- [INSTRUCTIONS FOR THE TASK]: Reproduce only this span: the line containing "Recreate this scene", the line containing "C = sc.collection", and every line between them, all exactly as given.

- [DATASET RECORDS]:
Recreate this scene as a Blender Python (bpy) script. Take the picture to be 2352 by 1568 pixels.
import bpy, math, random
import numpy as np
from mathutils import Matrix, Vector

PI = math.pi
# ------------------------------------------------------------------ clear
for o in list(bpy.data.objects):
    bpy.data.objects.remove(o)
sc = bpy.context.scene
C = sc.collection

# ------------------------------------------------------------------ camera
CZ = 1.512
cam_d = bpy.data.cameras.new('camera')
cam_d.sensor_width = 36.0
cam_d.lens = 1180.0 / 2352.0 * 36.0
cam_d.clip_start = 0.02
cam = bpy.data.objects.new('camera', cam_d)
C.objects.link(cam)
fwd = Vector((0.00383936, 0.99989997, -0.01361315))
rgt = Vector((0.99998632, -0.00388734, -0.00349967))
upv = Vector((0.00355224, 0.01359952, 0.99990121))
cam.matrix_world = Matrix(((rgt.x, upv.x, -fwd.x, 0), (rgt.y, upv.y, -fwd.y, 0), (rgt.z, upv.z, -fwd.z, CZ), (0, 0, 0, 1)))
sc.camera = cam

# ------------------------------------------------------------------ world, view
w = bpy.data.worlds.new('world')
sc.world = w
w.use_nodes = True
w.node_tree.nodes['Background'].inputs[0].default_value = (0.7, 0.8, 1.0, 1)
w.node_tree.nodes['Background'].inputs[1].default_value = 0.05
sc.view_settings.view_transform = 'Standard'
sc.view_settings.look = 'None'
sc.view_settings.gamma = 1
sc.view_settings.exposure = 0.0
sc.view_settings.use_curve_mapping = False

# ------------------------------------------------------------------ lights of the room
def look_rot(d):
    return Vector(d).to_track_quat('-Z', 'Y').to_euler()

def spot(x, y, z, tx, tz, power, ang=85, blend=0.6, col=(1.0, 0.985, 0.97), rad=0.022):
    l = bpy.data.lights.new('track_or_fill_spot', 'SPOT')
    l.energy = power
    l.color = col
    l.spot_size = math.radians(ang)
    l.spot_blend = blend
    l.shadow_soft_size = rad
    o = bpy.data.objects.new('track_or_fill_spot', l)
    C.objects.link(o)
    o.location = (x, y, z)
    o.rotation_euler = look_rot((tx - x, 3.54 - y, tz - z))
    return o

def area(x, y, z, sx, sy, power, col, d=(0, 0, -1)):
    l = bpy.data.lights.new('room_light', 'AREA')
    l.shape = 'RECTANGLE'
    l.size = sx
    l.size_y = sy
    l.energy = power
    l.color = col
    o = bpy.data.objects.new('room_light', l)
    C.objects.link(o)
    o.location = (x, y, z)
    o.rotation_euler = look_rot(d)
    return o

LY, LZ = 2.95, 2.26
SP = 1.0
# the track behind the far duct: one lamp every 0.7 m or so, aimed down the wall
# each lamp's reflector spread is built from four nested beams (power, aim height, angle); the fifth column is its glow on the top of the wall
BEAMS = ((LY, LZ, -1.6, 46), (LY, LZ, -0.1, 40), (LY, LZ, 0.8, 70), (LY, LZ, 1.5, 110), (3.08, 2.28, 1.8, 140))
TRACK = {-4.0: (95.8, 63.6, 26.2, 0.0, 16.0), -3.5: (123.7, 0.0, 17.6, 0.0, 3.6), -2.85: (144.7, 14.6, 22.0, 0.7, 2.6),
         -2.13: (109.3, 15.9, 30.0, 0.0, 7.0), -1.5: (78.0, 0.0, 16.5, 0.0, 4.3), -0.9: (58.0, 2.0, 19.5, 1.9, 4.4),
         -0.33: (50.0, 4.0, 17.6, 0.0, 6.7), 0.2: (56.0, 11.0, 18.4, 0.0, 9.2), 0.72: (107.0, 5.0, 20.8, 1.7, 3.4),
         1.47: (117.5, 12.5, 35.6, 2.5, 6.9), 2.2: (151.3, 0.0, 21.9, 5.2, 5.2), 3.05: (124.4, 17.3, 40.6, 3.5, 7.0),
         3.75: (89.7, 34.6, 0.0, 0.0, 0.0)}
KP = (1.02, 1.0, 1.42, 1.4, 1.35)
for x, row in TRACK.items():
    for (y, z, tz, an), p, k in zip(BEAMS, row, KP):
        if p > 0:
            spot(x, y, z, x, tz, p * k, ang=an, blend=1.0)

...

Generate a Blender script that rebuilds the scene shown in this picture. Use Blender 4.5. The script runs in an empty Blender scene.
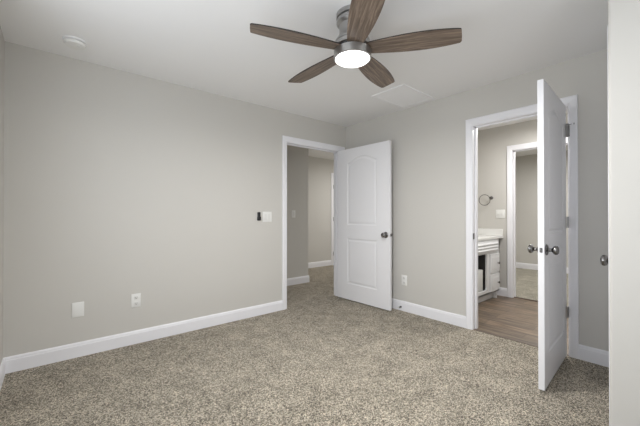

- [RESULT OF THIS EXERCISE]:
Recreate this scene as a Blender Python (bpy) script. Take the picture to be 2352 by 1568 pixels.
import bpy, math, random
import numpy as np
from mathutils import Matrix, Vector

PI = math.pi
# ------------------------------------------------------------------ clear
for o in list(bpy.data.objects):
    bpy.data.objects.remove(o)
sc = bpy.context.scene
C = sc.collection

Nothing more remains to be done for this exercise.